Aux 21e Rendez-vous de l’Histoire de Blois, on aime bien les grands écarts. À grandes enjambées, si on s’y prend bien, on peut passer dans la même journée de l’art du paléolithique de Lascaux, Chauvet ou Niaux en s’interrogeant sur cet art pariétal comme un art de cour ou pas (avec le paléontologue Emmanuel Guy) ; jusqu’à la fabrique éventuelle des icônes modernes par l’intermédiaire de la photo de presse, avec le photojournaliste Laurent Van Der Stockt du Monde, qui photographia notamment la bataille de Mossoul (Irak).

Laurent Van Der Stockt (à g.) photographe au Monde, et Marie Smulla, directrice éditoriale photo au Monde.
Entre temps, il aura été possible de faire quelques détours par le quattrocento italien (conférence “L’image et son lieu” dans la salle des états généraux du château royal au plafond orné de 6.000 fleurs de lys…) en se demandant si les pouvoirs de l’image ne s’exerceraient pas qu’en des lieux : églises, maisons, palais, places publiques ou musées. En effet l’image “honore le lieu, les gens”. “De quels moyens disposent-elles pour exercer cette fonction ?”, “comment mesurer ses effets ?”, bref : “c’est l’image qui fait le lieu”.
Oui mais voilà : ” Il y a de plus en plus de gens qui prennent des photos, mais de moins en moins de photographes” s’est-on interrogé autour du photojournaliste Laurent Van Der Stockt du Monde, “quand une photo est prise quelque part dans le monde, en 10 secondes toutes les rédactions ont la même image”. Forcément cela interroge et bouscule les modes de fonctionnements des journalistes, des photojournalistes, et des directeurs éditoriaux qui doivent très vite sélectionner laquelle montrera quelque chose, racontera une histoire, par sa qualité, sa force intrinsèque, sa portée la plus large possible. Comme ce fut le cas, au Monde pour la Une du 4 septembre 2015. Cette photo que le monde entier a vue, publiée la veille dans The Guardian, a ému au delà de l’imaginable, jusqu’à interpeller des chefs d’État sur l’air du “combien de temps allons-nous encore devoir supporter ça ?”. Et puis… ça n’a finalement rien changé, ou quasiment rien. “Ce qui prouve qu’une image ne change pas le monde” déplore Nicolas Gimenez, rédacteur en chef au Monde, qui a pris la responsabilité finale de publier en Une cette photo de Nilufer Demir.
Les chasseurs-cueilleurs, pas si égalitaires que ça ?
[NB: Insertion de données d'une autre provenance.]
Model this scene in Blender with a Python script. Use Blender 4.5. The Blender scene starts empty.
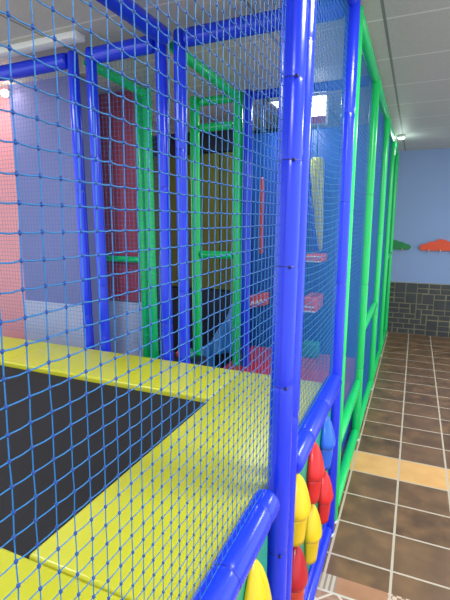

Emmanuel Guy et le panneau des chevaux de la grotte Chauvet. Environ -33.000 ans.
Mais c’est peut-être avec Emmanuel Guy, historien de l’art paléolithique et docteur en préhistoire, que le voyage dans le temps tel qu’il est possible de le faire aux Rendez-vous de l’histoire fut le plus fascinant. Traversant à grands traits son dernier livre Ce que l’art préhistorique dit de nos origines (Flammarion), le paléontologue nous emmène entre -40.000 et -10.000 ans avant notre ère. Là, au fond des grottes de Niaux, Chauvet ou de Lascaux, des hommes – “ou des femmes”, prend-il bien soin de préciser – dessinent sur les murs sans que cela soit réprimandé. Ces chasseurs-cueilleurs naturalistes, reproduisant fidèlement le réel avec un goût très sûr et une technicité qui interroge encore aujourd’hui, E. Guy se demande si ça ne serait pas là une des toutes premières formes d’art de cour, une évocation du pouvoir, à la fois parce que ceux (ou celles) qui dessinaient faisaient montre d’une maîtrise des techniques comme peu devaient savoir le faire à l’époque ; mais aussi parce que cette stabilité des codes visuels – on retrouve parfois les mêmes “coups de crayons” à des milliers de kilomètres des grottes citées précédemment, en Espagne, au Portugal ou dans les Pouilles italiennes par exemple – veut “montrer” quelque chose du prestige qui, comme chacun sait désormais, est fait pour être montré.

Emmanuel Guy, docteur en préhistoire, historien de l’art paléolithique.
Sans Facebook ni Instagram, ces chasseurs-cueilleurs, sociétés qu’on croyait si égalitaires jusqu’alors, pourraient avoir inauguré les premières formes de sociétés hiérarchisées, par des formes d’appropriation qui ont donné le même type d’inégalités qui viendront plus tard avec l’agriculture. Leur point commun : le stockage des denrées alimentaires, abondantes ressources saisonnières qui précèdent de longues pénuries saisonnières… On reparlera de ce livre (1) !
F.Sabourin
(1) Ce que l’art préhistorique dit de nos origines, Emmanuel Guy, Flammarion 2017.